Wynn also asserted that the AP article was defamatory because the news outlet had failed to investigate Kuta’s claims. But the Nevada Supreme Court recognized that “all identifying information in the complaint was redacted,” making it “impossible to meaningfully investigate further as long as that information was unknown.”

The Las Vegas Review-Journal was involved in reporting sexual allegations against Wynn. In 2023, that reporting helped lead to a “$10 million fine” from “Nevada gaming regulators." He also agreed to no longer have involvement in the industry. He resigned from his position as RNC finance chair in January 2018.

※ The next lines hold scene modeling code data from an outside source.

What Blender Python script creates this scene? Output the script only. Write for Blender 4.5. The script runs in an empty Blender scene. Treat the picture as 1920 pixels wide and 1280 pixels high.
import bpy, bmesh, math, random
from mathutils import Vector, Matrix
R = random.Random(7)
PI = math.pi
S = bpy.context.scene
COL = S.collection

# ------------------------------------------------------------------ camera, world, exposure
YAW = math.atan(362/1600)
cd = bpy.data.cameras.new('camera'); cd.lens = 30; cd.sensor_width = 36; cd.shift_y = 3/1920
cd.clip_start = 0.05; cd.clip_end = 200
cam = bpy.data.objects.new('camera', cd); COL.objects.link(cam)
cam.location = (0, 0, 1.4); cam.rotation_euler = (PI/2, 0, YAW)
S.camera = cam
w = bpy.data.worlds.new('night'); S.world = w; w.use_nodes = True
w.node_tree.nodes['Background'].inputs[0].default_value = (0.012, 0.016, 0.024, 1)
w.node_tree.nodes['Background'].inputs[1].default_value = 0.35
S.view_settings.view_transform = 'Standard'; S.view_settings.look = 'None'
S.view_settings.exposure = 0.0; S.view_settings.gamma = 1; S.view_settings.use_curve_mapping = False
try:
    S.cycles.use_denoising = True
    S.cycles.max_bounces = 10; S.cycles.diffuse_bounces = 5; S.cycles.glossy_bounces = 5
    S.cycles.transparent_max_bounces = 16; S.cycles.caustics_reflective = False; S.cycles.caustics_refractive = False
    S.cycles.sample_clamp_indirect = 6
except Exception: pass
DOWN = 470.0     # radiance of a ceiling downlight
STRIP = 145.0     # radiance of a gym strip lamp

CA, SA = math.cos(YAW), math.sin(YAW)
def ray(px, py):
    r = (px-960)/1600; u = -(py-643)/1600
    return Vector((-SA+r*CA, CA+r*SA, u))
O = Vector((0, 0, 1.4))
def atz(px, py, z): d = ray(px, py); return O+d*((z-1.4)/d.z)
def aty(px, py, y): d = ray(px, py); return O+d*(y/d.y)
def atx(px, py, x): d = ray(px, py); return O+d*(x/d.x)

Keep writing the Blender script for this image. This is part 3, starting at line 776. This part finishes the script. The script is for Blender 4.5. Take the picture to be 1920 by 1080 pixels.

Review-Journal Executive Editor Glenn Cook said, “Any decision to scale back or unwind the New York Times v. Sullivan decision would be a massive blow to press freedoms and the media’s ability to report on public figures.” 

As Cook recalled, “Wynn previously has pushed back on the right of the press to accurately report on him from privileged public records. Attorneys representing Wynn in 1998 pressured the Review-Journal against publishing allegations, reported from part of a federal lawsuit, that he coerced a Mirage waitress into sex. The Review-Journal’s management subsequently killed the story. The story was published under the newspaper’s current management in 2018.”

Wynn absurdly believes that he has ceased to be a “public figure” when he resigned as CEO of his casino corporation in February 2018. (He advances this argument in his petition to the U.S. Supreme Court.) 

“The Review-Journal could have brought forward allegations of sexual misconduct against Wynn 30 years before the events that ended his career in gaming,” Cook emphasized. “That was public information about a powerful public figure. Public figures are held to a different standard for good reason.”